Understanding Vocation, Purpose, and Meaningful Career Transitions

Someone asked me recently what question came up most often during my years as a coach.

While people came to me with a wide range of decisions during pivotal moments in life and business, one question kept surfacing: an existential one, often about their vocation.

"Is this what I'm supposed to be doing?"

This question often emerges during periods of burnout, career change, major life transitions, or even in the midst of outward success that somehow feels empty. It can bring with it frustration, anxiety, and a quiet inner conflict, especially for those who have been circling the same uncertainty for years.

The uncomfortable feeling underneath it all is usually:

"This can't be all that there is."

While there is much to discuss about life as a whole, for this article I want to focus on the vocation side of the question and unpack why this has become such a defining question for so many.

The Difference Between a Career and a Vocation

One of the biggest obstacles that creates confusion around this question is not recognizing the difference between a career and a vocation.

A career is an occupation or profession—something you do with the skills you've developed.

A vocation is your life's work—part of your broader life purpose. It's how you naturally perceive, contribute, and create value in the world. It often remains consistent, even as your career evolves.

Career and vocation can exist separately, or they can become beautifully aligned. When a client comes to me with, "Is this what I should be doing with my life?" they are usually asking about the latter: How do I discover my purpose and turn it into a career that I love and can sustain?

It's an understandable aspiration, but also a misleading one. It can create an unrealistic ideal and place unnecessary pressure on us. We often assume that our vocation leads to a single profession, when it can instead be expressed through many different careers over a lifetime.

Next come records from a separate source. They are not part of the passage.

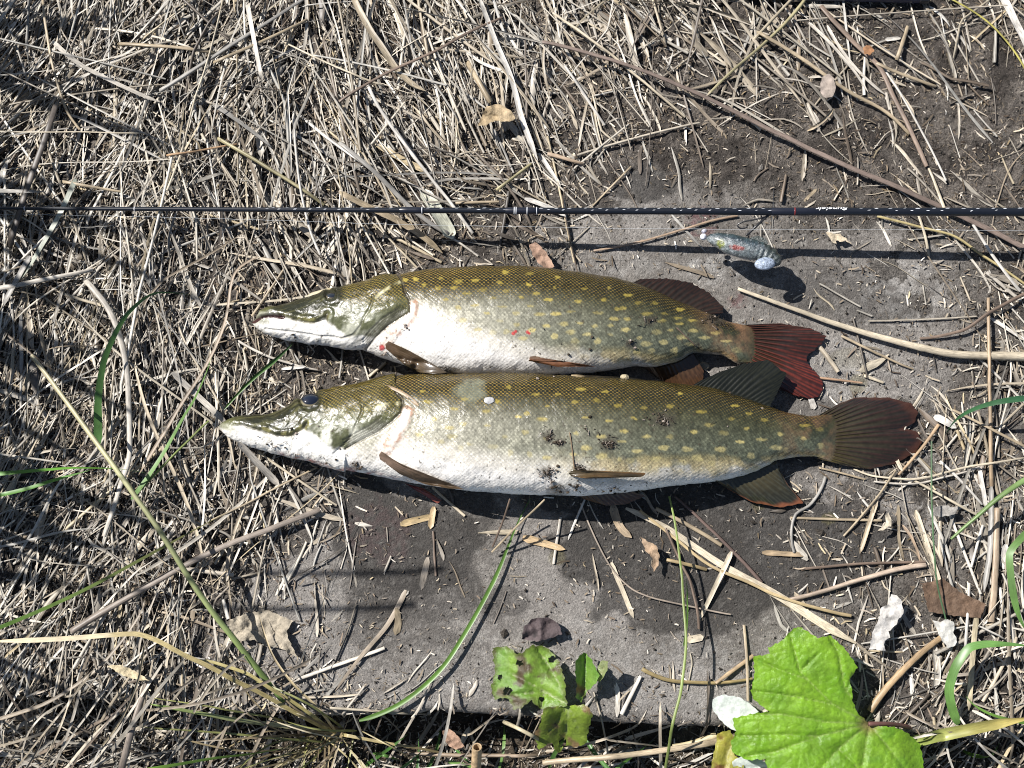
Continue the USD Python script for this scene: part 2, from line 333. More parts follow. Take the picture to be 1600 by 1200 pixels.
# fish footprints keep the loose litter off the place where the fish lie
UP_TOP = [(395, 503), (403, 493), (409, 485), (440, 476), (480, 465), (500, 457), (525, 450), (552, 444), (580, 438), (622, 430), (665, 423), (740, 418), (810, 417), (875, 423), (950, 434), (1000, 446), (1047, 466), (1109, 491), (1137, 503), (1160, 507), (1182, 512)]
UP_BOT = [(395, 507), (403, 515), (415, 522), (460, 534), (515, 541), (565, 547), (590, 557), (627, 569), (660, 577), (695, 583), (775, 586), (875, 585), (950, 579), (997, 573), (1020, 573), (1060, 565), (1083, 552), (1125, 554), (1156, 568), (1182, 566)]
LO_TOP = [(343, 665), (347, 661), (360, 655), (380, 650), (420, 646), (442, 640), (466, 624), (484, 616), (504, 611), (530, 604), (570, 597), (614, 589), (650, 586), (700, 585), (800, 584), (900, 589), (975, 593), (1050, 599), (1103, 605), (1156, 620), (1200, 634), (1234, 645), (1266, 650), (1290, 648), (1312, 640)]
LO_BOT = [(343, 669), (348, 676), (360, 686), (400, 701), (440, 712), (490, 724), (550, 736), (590, 744), (640, 754), (690, 761), (750, 769), (825, 773), (900, 775), (950, 772), (1000, 767), (1050, 760), (1100, 754), (1119, 752), (1156, 745), (1200, 728), (1212, 720), (1269, 714), (1297, 721), (1312, 724)]
foot = [Polygon(UP_TOP + UP_BOT[::-1]).buffer(0), Polygon(LO_TOP + LO_BOT[::-1]).buffer(0)]
shapely.prepare(foot[0]); shapely.prepare(foot[1])
def in_fish(px, py):
    return shapely.contains_xy(foot[0], px, py) | shapely.contains_xy(foot[1], px, py)

# ------------------------------------------------------------------ loose litter: crumbs, chaff, straw
rs = np.random.RandomState(11)
def scatter(n, dens, rs, lo=(-120, -120), hi=(1720, 1290)):
    out = []
    while sum(len(o) for o in out) < n:
        q = rs.uniform(lo, hi, (n, 2))
        out.append(q[rs.uniform(size=n) < dens(q[:, 0], q[:, 1])])
    return np.vstack(out)[:n]
def dens_fine(px, py):
    d = np.clip(0.9 * mapped(_soil, px, py) + 0.06, 0, 1)
    cl = smoothstep(0.38, 0.58, n2(px, py, 24, 51, 3))
    return np.where(in_fish(px, py), 0, d * (0.25 + 0.75 * cl))
# soil crumbs: small lumpy octahedra
q = scatter(26000, dens_fine, rs); w = P(q[:, 0], q[:, 1], 0); i, j = hidx(w[:, 0], w[:, 1])
r = 0.0005 * np.exp(rs.normal(0, .45, len(q)))
base = np.array([(1, 0, 0), (0, 1, 0), (-1, 0, 0), (0, -1, 0), (0, 0, 1), (0, 0, -.7)], float)
of = np.array([(0, 1, 4), (1, 2, 4), (2, 3, 4), (3, 0, 4), (1, 0, 5), (2, 1, 5), (3, 2, 5), (0, 3, 5)])
rot = rs.uniform(0, 2 * math.pi, len(q)); c_, s_ = np.cos(rot), np.sin(rot)
v = base[None] * rs.uniform(.6, 1.4, (len(q), 6, 1)); v[:, :, 0] *= rs.uniform(1, 1.9, (len(q), 1))
v = np.stack([v[..., 0] * c_[:, None] - v[..., 1] * s_[:, None], v[..., 0] * s_[:, None] + v[..., 1] * c_[:, None], v[..., 2]], -1) * r[:, None, None]
v += np.stack([w[:, 0], w[:, 1], hm[i, j] + r * .4], -1)[:, None]
cc = np.where(rs.uniform(size=len(q))[:, None] < .8, np.array([.070, .060, .050]), np.array([.26, .24, .215])) * rs.uniform(.6, 1.5, (len(q), 1))
tag(obj('soil_crumbs', (v.reshape(-1, 3), (of[None] + 6 * np.arange(len(q))[:, None, None]).reshape(-1, 3)), M['dirt'], None, np.repeat(cc, 6, 0), smooth=False), 'fine dark soil crumbs strewn over the slab', 'soil', kind='stuff')
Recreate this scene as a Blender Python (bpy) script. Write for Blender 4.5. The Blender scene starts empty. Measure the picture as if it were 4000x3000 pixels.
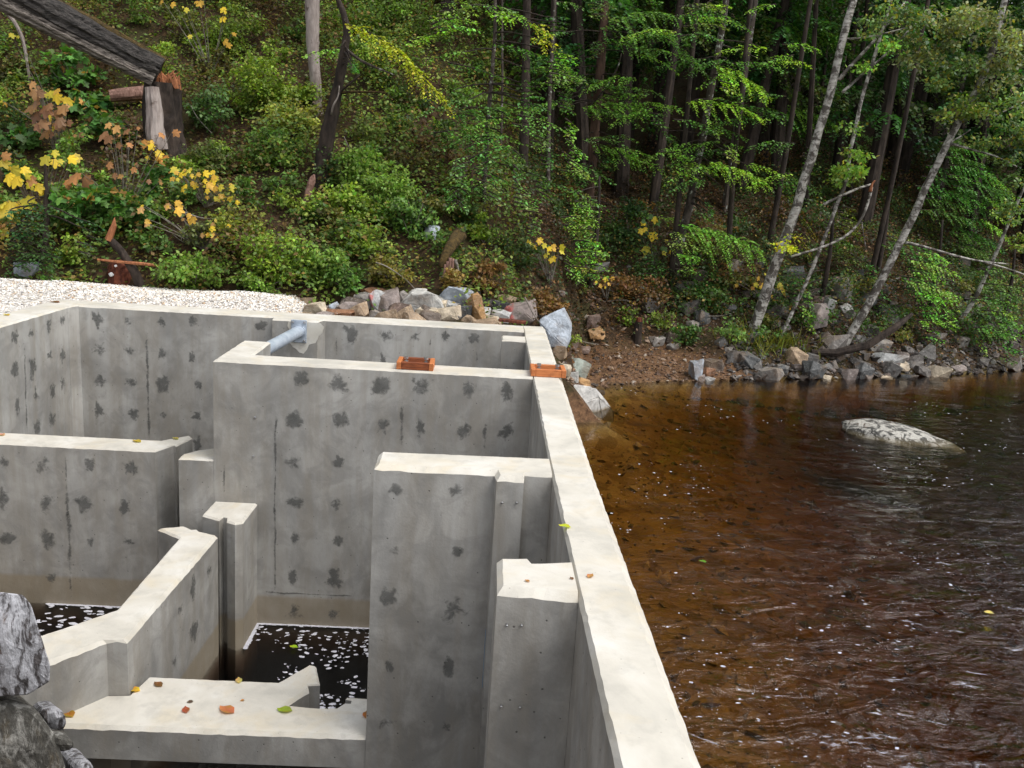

Looking back, my own career has taken many forms. I've worked as a designer, creative director, coach, and now advisor. On paper, they appear to be very different professions. Yet there is a consistent thread beneath those roles.

I have always been drawn to identifying underlying patterns, bringing order to complexity, uncovering hidden misalignments, and helping people find coherent direction. As a graphic designer, that meant creating visual cohesiveness and consistency. As a creative director, it meant developing communication strategies that aligned messages with marketing goals. As a coach, it meant recognizing patterns, blind spots, and competing priorities. Today, as an advisor, it means defining the core tensions within a situation, expanding strategic possibilities, and helping leaders recognize the path forward that is most aligned.

Although my career has changed a few times, I have never felt that I abandoned my vocation. If anything, each transition has brought me closer to a more precise and mature expression of it.

Finding Purpose Isn't Always a Lightning Bolt

Many people wait for certainty before they're willing to pursue meaningful work.

There is a sense of being chosen for a special purpose that many of us idealize. Yet unlike the superhero movies we grew up watching, a meaningful vocation doesn't always appear when we're struck by lightning. It can simply be a subtle but consistent tug throughout your life that pulls you toward the same underlying vocation.

For example, you might have a consistent impulse to entertain others. The expression of that might show up in many different careers. You may become a writer, a comedian, an actor, a producer, or an event planner, but the underlying thread remains the same—bringing joy and laughter into people's lives. Each of those careers could become a meaningful expression of the same vocation.

We often don't recognize our vocation until we've lived it for a while. Sometimes all that draws us forward is a quiet curiosity or attraction to a particular career, only to discover later how deeply fulfilling it feels.

Another way to look at it is this: your vocation is part of your nature; a career is its chosen expression. Your vocation may come naturally to you, but expressing it well still requires years of practice, discipline, and experience.

When a Career Transition Is Necessary

Even the most successful professionals sometimes make career transitions. It doesn't mean their work has been wrong for them. It could simply mean that they have outgrown their current way of expressing it. When that happens, a career transition may be necessary, and sometimes natural.

Every career has limitations that may not allow for the full expression of your vocation. There may come a time when, after many years in the same career, you become increasingly aware of those limitations and desire a new way of expression.

For some, a career that feels genuinely unfulfilling can exist for years, despite its external success. Many people live with the internal misalignment between their existing career and their true vocation until it becomes too loud to ignore.

If that's the case, a career transition may also become necessary, not because your vocation has changed, but because the way you've been expressing doesn’t fit. This is a meaningful shift that can feel deeply existential in many aspects.

If you're currently in this transition and looking to align your next career with your vocation, here are some helpful questions to ask yourself. Asking these simple questions is often more revealing than searching for one perfect answer.

  • What kind of work gives me energy rather than drains it?

  • What themes have followed me throughout my life?

  • What do people consistently come to me for?

If aligning your career and vocation is something you have been struggling with for a long time, know that just because you haven't found a fulfilling career yet, or succeeded in one, doesn't mean you have failed in life.

For many people, a vocation doesn't turn out to be something you search for and find, but something you gradually uncover through experience. You may call it alignment. You may call it discovery. You may even call it remembering. When it comes to your vocation, you don't have to wait to be chosen. You can choose how you express it—sometimes again and again throughout your lifetime.